Yakuza: Like a Dragon

I adore the Yakuza games. In fact, I might go so far as to put Yakuza 0 on a list of the ten best video games ever made. The series manages an exceptional balance between emotional depth and absurdity. This is a game where you’ll spend hours doing bad karaoke and playing crane machines for cheap toys before heading into a story scene that will leave you absolutely wrecked emotionally.

This becomes a precarious tightrope walk. If the series leans just a hair to the left, it will topple over, becoming a shlocky parody of itself. If it leans just a smidge in the other direction, it will lose a good deal of its charm. I’m always stunned by how well the Yakuza series, now seven mainline entries deep, has managed to walk this tightrope so perfectly for so long.

One of the secrets, I think, is the Japanese audio tracks. I don’t speak Japanese, so I’m dependent on subtitles. However, from my perspective of ignorance, every voice actor in the Japanese-language Yakuza games (the first game did have an English dub, starring Mark Hamill of all people) is at the absolute top of their game. I wouldn’t know, of course, but not speaking the language allows me to imagine that this is top-tier voicework.

And maybe it really is. I can’t say. But if it’s actually kind of phoned in, I wouldn’t be able to tell. In my imagination, the Japanese voice acting is pure artistry.

With the Yakuza: Like a Dragon English dub, though, these voiceovers are kind of hokey, and because they’re in English, I can tell right away that this is the case. The illusion of mastery (if it is indeed an illusion) has been broken.

Check out this Japanese-language Yakuza: Like a Dragon English trailer:

Now check out the trailer for the English dub.

While the first one has a bit of goofiness to it, there’s also a dramatic seriousness that underpins the story moments.

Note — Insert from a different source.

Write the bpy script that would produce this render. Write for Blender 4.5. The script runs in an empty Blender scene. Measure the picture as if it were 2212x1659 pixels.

The latter trailer just sounds like it’s some bargain-bin action game that’s trying a little too hard.

Now, we do get some voice work by George Takei here, and I admit that’s pretty cool. But come on, Sega, was any of this really necessary?

What really makes me nervous is that I can’t find any concrete answers on whether or not their will be a Japanese audio option here. The sources I’ve read thus far call this dub an “English language option,” which suggests the existence of other options. I just hope this is a deliberate choice of phrasing and not a misunderstanding, because I certainly don’t want to play a Yakuza game in English.

With all due respect to Mark Hamill and George Takei, both brilliant and talented actors, I don’t want any of this. Until I can confirm there will be a Japanese-language audio track with absolutely certainty, I’m going to have to pretend Yakuza: Like a Dragon doesn’t exist.